The Pentagon’s Defense Criminal Investigative Service has launched a full-scale probe into one of the U.S. military’s top private contractors, Leonie Industries (USA Today). The company, which is seen as the largest ‘propaganda’ contractor for the U.S., stands accused of failing both to pay millions of dollars in back taxes and to provide services for its Afghan employees. Rep. John Tierney of Massachusetts, who has led the effort at investigating Leonie and who is a senior member on the House Committee on Government Oversight and Reform, said that "it is critical that we hold the Pentagon, and companies working with our government, to the highest standards…claims of ongoing lack of accountability in war zone contracting cannot be ignored."

Pakistani judicial commission reopens ‘memogate’

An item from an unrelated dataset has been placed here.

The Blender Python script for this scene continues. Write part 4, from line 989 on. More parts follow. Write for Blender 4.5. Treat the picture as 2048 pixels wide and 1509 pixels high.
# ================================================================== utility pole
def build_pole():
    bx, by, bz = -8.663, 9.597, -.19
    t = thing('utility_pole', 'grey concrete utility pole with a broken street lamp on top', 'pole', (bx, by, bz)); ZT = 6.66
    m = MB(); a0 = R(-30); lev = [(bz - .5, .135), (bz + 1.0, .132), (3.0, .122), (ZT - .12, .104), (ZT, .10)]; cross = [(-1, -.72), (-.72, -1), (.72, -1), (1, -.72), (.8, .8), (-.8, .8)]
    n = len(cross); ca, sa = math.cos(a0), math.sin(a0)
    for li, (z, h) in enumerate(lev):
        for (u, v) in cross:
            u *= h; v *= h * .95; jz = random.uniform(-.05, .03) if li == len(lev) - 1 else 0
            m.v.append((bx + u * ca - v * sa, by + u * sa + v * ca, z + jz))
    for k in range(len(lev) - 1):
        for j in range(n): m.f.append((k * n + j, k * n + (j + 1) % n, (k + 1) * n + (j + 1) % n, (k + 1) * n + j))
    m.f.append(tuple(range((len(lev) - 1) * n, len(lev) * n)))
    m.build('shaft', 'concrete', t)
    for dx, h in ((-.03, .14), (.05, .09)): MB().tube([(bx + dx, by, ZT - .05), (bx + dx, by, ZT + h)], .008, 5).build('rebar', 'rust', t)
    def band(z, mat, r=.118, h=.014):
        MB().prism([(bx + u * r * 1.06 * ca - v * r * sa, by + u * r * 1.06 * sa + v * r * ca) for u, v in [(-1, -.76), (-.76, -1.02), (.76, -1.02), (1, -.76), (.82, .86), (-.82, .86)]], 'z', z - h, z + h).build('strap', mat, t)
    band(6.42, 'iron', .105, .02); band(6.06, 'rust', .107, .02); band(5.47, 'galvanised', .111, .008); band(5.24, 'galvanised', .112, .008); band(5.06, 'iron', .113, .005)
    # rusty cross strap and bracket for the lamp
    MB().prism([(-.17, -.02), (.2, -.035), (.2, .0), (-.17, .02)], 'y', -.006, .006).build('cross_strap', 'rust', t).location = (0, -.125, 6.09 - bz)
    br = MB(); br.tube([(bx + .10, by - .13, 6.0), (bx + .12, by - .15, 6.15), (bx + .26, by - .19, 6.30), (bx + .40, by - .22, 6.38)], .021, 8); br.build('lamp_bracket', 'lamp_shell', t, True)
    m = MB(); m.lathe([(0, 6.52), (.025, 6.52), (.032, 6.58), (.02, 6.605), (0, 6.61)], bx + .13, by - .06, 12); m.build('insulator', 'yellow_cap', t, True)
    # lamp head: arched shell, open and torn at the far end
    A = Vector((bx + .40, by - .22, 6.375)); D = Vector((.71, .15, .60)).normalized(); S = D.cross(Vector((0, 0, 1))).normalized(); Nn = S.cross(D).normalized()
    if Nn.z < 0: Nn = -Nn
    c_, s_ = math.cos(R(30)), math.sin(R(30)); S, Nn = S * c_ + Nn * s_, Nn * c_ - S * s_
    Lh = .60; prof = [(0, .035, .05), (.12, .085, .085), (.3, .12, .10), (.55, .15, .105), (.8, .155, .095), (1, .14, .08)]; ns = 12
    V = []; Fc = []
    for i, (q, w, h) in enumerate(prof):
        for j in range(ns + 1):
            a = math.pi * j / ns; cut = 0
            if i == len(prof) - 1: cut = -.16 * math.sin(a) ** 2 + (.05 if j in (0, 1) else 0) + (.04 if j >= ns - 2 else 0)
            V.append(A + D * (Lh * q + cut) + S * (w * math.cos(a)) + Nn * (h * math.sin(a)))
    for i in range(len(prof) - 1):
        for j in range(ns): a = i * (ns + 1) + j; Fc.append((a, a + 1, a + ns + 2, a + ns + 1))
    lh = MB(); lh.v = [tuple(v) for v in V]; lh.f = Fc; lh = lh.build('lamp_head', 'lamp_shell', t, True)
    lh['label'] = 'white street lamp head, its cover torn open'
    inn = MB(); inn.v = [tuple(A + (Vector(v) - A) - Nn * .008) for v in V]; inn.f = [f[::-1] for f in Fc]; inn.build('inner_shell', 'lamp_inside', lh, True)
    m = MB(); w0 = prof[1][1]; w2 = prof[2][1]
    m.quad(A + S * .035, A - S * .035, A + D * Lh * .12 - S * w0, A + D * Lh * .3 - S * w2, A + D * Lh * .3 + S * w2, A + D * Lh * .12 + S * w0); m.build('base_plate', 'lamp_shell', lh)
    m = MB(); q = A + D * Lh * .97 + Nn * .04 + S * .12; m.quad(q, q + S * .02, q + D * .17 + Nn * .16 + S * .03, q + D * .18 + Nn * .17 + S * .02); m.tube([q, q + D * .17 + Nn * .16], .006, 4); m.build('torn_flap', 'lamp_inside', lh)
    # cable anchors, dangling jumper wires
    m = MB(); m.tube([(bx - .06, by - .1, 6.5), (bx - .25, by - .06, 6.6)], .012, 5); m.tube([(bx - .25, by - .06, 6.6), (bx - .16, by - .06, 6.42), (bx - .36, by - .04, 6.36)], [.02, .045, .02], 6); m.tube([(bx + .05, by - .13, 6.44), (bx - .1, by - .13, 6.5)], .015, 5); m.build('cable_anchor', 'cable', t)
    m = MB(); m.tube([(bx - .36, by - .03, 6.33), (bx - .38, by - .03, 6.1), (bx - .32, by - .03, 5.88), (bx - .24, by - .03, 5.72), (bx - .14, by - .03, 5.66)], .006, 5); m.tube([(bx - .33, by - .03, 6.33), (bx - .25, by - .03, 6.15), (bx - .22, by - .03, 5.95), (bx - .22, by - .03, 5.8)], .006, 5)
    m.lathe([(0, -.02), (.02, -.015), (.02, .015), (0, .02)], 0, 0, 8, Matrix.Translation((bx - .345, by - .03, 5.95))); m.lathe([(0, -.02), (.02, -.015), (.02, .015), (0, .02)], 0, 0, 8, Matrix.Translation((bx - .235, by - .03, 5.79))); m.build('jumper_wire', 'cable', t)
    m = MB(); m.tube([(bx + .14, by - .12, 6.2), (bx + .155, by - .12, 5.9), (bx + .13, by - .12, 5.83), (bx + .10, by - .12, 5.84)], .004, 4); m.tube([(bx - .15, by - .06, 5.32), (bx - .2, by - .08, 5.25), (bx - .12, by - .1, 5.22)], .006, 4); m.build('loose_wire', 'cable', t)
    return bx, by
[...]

A judicial commission’s report to the Pakistani Supreme Court on Tuesday ruled that former Pakistani Ambassador to the U.S., Hussain Haqqani, did in fact author a memo to members of the Obama administration warning against the possibility of a military coup against Pakistan’s civilian leadership (ET, NYT). The Supreme Court also declared that Haqqani must come back to Pakistan. Messages from Twitter by Haqqani, an avid social media user, defended his innocence against the controversial commission: "One-sided proceedings of Commission that refused to hear me will be challenged by my lawyers", said one, with another noting: "Commission is not a court and those claiming it has determined guilt or innocence are wrong." Mansoor Ijaz, the Pakistani-American businessman whose initial claims about Haqqani’s actions first led to the ‘Memogate’ controversy, said the news vindicated the "truth he had been speaking from the day the case started. (ET)"

Bearish on mangos?

Mango crops in Sindh are showing a 30 percent production deficit this year, primarily as a result of last year’s monsoon season which caused extensive crop damages. According to a Pakistani fruit wholesaler named Ziauddin who spoke about the reduced crop with Dawn, however, the downward trend may find some respite if an export ban to Iran — which accounted for nearly 40 percent of Pakistani mango exports last year — is overturned this year (Dawn).